→ Data provided
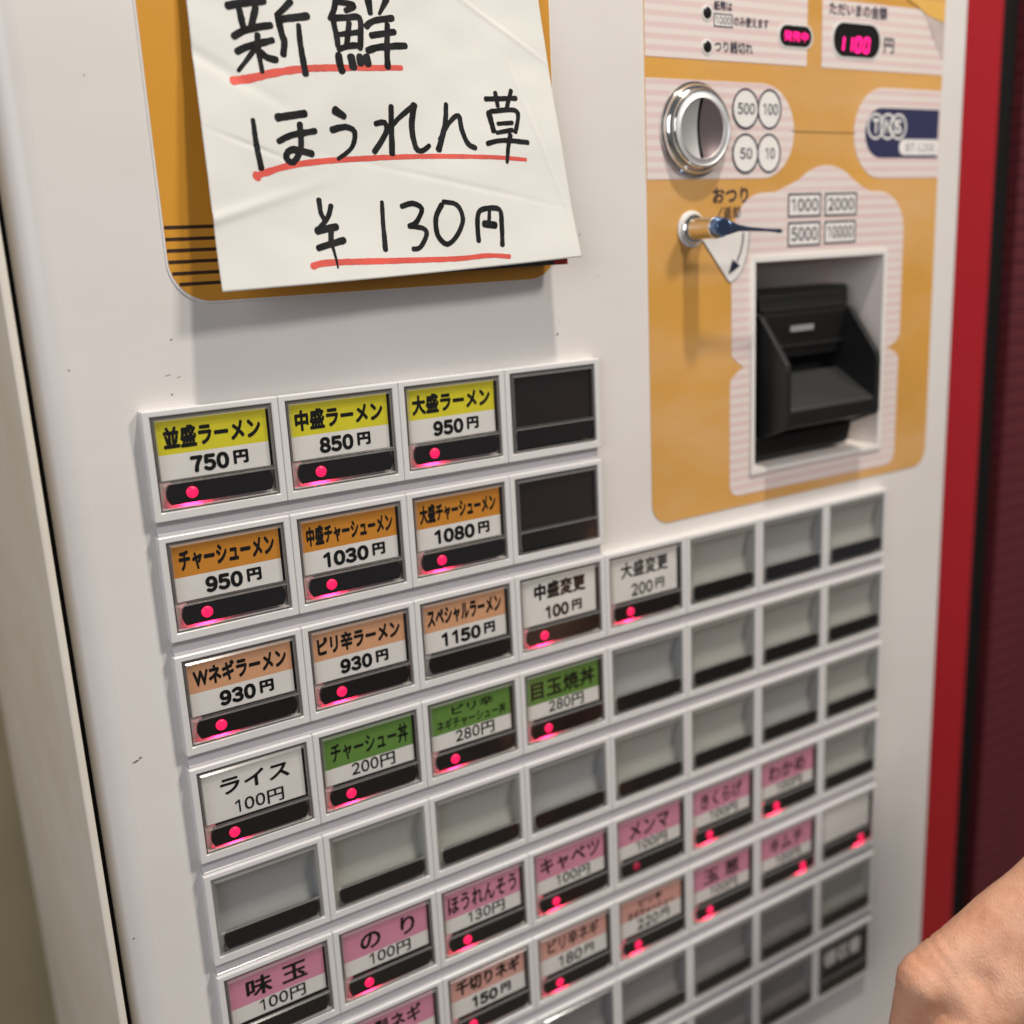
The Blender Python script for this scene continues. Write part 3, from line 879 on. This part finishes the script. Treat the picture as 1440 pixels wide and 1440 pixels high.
f = [(0, 1, 5, 4), (1, 2, 6, 5), (2, 3, 7, 6), (3, 0, 4, 7), (4, 5, 6, 7)]
link('recess', mesh(lay(v), f), inserter, [mat('recess_grey', (0.66, 0.60, 0.56), 0.4)])
def prof_prism(name, x0, x1, prof, m, bevel=0.0):
    n = len(prof)
    v = [(x0, y, z) for y, z in prof]+[(x1, y, z) for y, z in prof]
    f = [tuple(range(n)), tuple(range(2*n-1, n-1, -1))]+[(i, (i+1) % n, n+(i+1) % n, n+i) for i in range(n)]
    me = mesh(lay(v), f)
    if bevel:
        bm = bmesh.new(); bm.from_mesh(me)
        bmesh.ops.bevel(bm, geom=list(bm.edges), offset=bevel*U, segments=3, affect='EDGES', profile=0.5)
        bm.to_mesh(me); bm.free()
    return link(name, me, inserter, [m])
BX0, BX1 = 243.5, 299.5
cheek = [(12.0, 12.0), (6.2, 9.8), (-8.0, -8.3), (-8.6, -11.0), (-8.6, -33.0), (-7.6, -34.5), (5.0, -39.5), (20, -39.5), (20, 12.0)]
prof_prism('cheek', BX0, BX0+2.9, cheek, blackpl2, 0.6)
prof_prism('cheek', BX1-2.9, BX1, cheek, blackpl2, 0.6)
prof_prism('back_plate', BX0+2.8, BX1-2.8, [(11.5, 19.0), (9.8, 17.5), (8.4, 9.0), (10.2, -8.5), (26, -8.5), (26, 19.0)], blackpl, 0.4)
prof_prism('upper_block', BX0-3.6, BX1+2.5, [(13.5, 19.8), (12.5, 18.8), (12.5, 11.0), (26, 11.0), (26, 19.8)], blackpl, 0.4)
prof_prism('tray', BX0+2.8, BX1-2.8, [(12.5, -15.5), (-6.8, -26.5), (-7.9, -27.8), (-7.9, -33.2), (3.0, -37.5), (26, -37.5), (26, -15.5)], greypl, 0.3)
prof_prism('front_lip', BX0+2.85, BX1-2.85, [(-7.0, -27.2), (-8.3, -27.9), (-8.3, -33.4), (-7.0, -34.2)], blackpl, 0.2)
prof_prism('mouth', BX0+2.8, BX1-2.8, [(16, -8.4), (16, -15.6), (26, -15.6), (26, -8.4)], blackgap)
prof_prism('under_block', BX0-3.2, BX1-1.0, [(5.2, -39.4), (7.0, -47.5), (9.0, -49.0), (26, -49.0), (26, -39.4)], blackpl, 0.4)
prof_prism('side_block', BX0-4.2, BX0-.02, [(9.5, 18), (8.5, 14), (8.5, -47), (26, -47), (26, 18)], blackpl, 0.3)
prof_prism('moulded_rib', BX0+3.2, BX1-3.2, [(9.3, 12.3), (8.2, 12.0), (8.2, 11.0), (9.3, 10.6)], blackpl2, 0.2)
prof_prism('moulded_rib', BX0+3.2, BX1-3.2, [(9.6, -3.0), (8.8, -3.4), (8.9, -4.4), (9.8, -4.7)], blackpl2, 0.2)
prof_prism('guide_strip', 263.5, 277.0, [(8.9, 4.6), (8.3, 4.6), (8.55, 2.2), (9.3, 2.2)], slotlab)

# ================================================================== notes on the poster
def lift(x, z):        # how far the hanging paper stands off the panel plane
    t = max(0.0, min(1.4, (150-z)/118.0))
    h = 2.6+11.4*t**1.7
    h += 0.55*math.sin(x*0.05+z*0.03)*t
    h += 1.9*noise.noise(Vector((x*0.022, z*0.03, 3.1)))*t + 0.2*noise.noise(Vector((x*0.08, z*0.10, 8)))
    # a crease low on the left, a dog-eared bend
    d = (z-55)-(x-30)*0.28
    if x < 62: h += 0.55*math.exp(-(d/1.6)**2)*(62-x)/40
    d2 = (z-88)+(x-40)*0.55
    if x < 58: h -= 0.5*math.exp(-(d2/2.2)**2)*(58-x)/40
    for (ax, az, nx, nz, amp, wdt, ln) in ((120, 110, 0.5, 0.87, 0.30, 1.3, 26), (60, 120, -0.8, 0.6, 0.26, 1.1, 22), (100, 62, 0.2, 0.98, -0.25, 1.5, 34), (133, 75, 0.93, 0.36, 0.28, 1.2, 22), (38, 72, 0.35, 0.94, -0.45, 1.0, 12)):
        dx_, dz_ = x-ax, z-az
        q = dx_*nx+dz_*nz; w_ = -dx_*nz+dz_*nx
        h += 0.6*amp*math.exp(-(q/(0.5*wdt))**2)*math.exp(-(w_/ln)**2)
    return h
def on_paper(u, v, off=0.0):
    h = 10.0
    for _ in range(12):
        x, z = at(u, v, PD-h-off); h = lift(x, z)
    return x, PD-h-off, z
note = bpy.data.objects.new('paper_note', None); COL.objects.link(note)
c0 = on_paper(262, 0); c1 = on_paper(313, 411); c2 = on_paper(818, 361); c3 = on_paper(757, 0)
note.location = P((c0[0]+c3[0])/2, PD, c1[2])
tag(note, 'white paper note with black brush writing and red underlines hanging over the orange poster', 'paper note')
# outline in layout: corners, extended above the frame
def ext(a, b, k): return (b[0]+(b[0]-a[0])*k, b[2]+(b[2]-a[2])*k)
BL, BRt = (c1[0], c1[2]), (c2[0], c2[2])
TLt, TRt = ext(c1, c0, 0.55), ext(c2, c3, 0.42)
nu, nv = 190, 190
v, f = [], []
edge = lambda t: 0.25*noise.noise(Vector((t*5, 0, 0)))
for j in range(nv+1):
    for i in range(nu+1):
        s, t = i/nu, j/nv
        # the lower left stays cut square, the lower right bows a little
        bx = BL[0]*(1-s)+BRt[0]*s; bz = BL[1]*(1-s)+BRt[1]*s-0.5*math.sin(math.pi*s)
        tx = TLt[0]*(1-s)+TRt[0]*s; tz = TLt[1]*(1-s)+TRt[1]*s
        x = tx*(1-t)+bx*t; z = tz*(1-t)+bz*t
        v.append((x, PD-lift(x, z), z))
for j in range(nv):
    for i in range(nu):
        a = j*(nu+1)+i; f.append((a, a+1, a+nu+2, a+nu+1))
sh = link('sheet', mesh(lay(v), f), note, [sheetw], smooth=True)
mod = sh.modifiers.new('thick', 'SOLIDIFY'); mod.thickness = 0.05*U; mod.offset = -1 if sh.data.polygons[0].normal.y > 0 else 1
mod.offset = 0

def stroke(pts, w0, w1=None, taper=0.75, jig=0.06):
    """brush stroke through photo points (already in full-photo pixels); widths in layout units"""
    w1 = w0 if w1 is None else w1
    # Catmull-Rom resample
    Q = [pts[0]]+list(pts)+[pts[-1]]
    out = []
    for i in range(1, len(Q)-2):
        p0, p1, p2, p3 = Q[i-1], Q[i], Q[i+1], Q[i+2]
        L_ = math.hypot(p2[0]-p1[0], p2[1]-p1[1]); n_ = max(3, int(L_/4))
        for k in range(n_):
            t = k/n_
            out.append(tuple(0.5*((2*p1[a])+(-p0[a]+p2[a])*t+(2*p0[a]-5*p1[a]+4*p2[a]-p3[a])*t*t+(-p0[a]+3*p1[a]-3*p2[a]+p3[a])*t**3) for a in (0, 1)))
    out.append(pts[-1])
    P3 = [Vector(on_paper(u_, v_, 0.13)) for u_, v_ in out]
    vv, ff = [], []
    n_ = len(P3)
    ph = random.random()*50
    left, right_ = [], []
    for i, p in enumerate(P3):
        a = P3[max(0, i-1)]; b_ = P3[min(n_-1, i+1)]
        d = b_-a; d = Vector((d.x, 0, d.z)); d.normalize(); nn = Vector((-d.z, 0, d.x))
        t = i/(n_-1); w = (w0+(w1-w0)*t)*1.03
        w *= 1+2*jig*noise.noise(Vector((i*0.35+ph, 0, 0)))
        l = p+nn*w/2*(1+jig*random.uniform(-1, 1)); r_ = p-nn*w/2*(1+jig*random.uniform(-1, 1))
        for q in (l, r_): q.y = PD-lift(q.x, q.z)-0.13
        left.append(l); right_.append(r_)
    vv = [tuple(q) for q in left]+[tuple(q) for q in right_]
    for i in range(n_-1): ff.append((i, i+1, n_+i+1, n_+i))
    # rounded ends
    for (c, l, r_, sgn) in ((P3[0], left[0], right_[0], -1), (P3[-1], left[-1], right_[-1], 1)):
        b_ = len(vv); a = (l-r_)/2; dd = (P3[1]-P3[0]).normalized() if sgn < 0 else (P3[-1]-P3[-2]).normalized()
        cc = (l+r_)/2; ring = []
        for k in range(7):
            an = math.pi*k/6
            q = cc+a*math.cos(an)+dd*sgn*a.length*taper*math.sin(an); q.y = PD-lift(q.x, q.z)-0.13
            vv.append(tuple(q)); ring.append(b_+k)
        ff.append(tuple(ring))
    return lay(vv), ff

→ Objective
Wherever "pixels" shows up in a line, copy that line.

→ Task answer
The Blender Python script for this scene continues. Write part 3, from line 879 on. This part finishes the script. Treat the picture as 1440 pixels wide and 1440 pixels high.
    """brush stroke through photo points (already in full-photo pixels); widths in layout units"""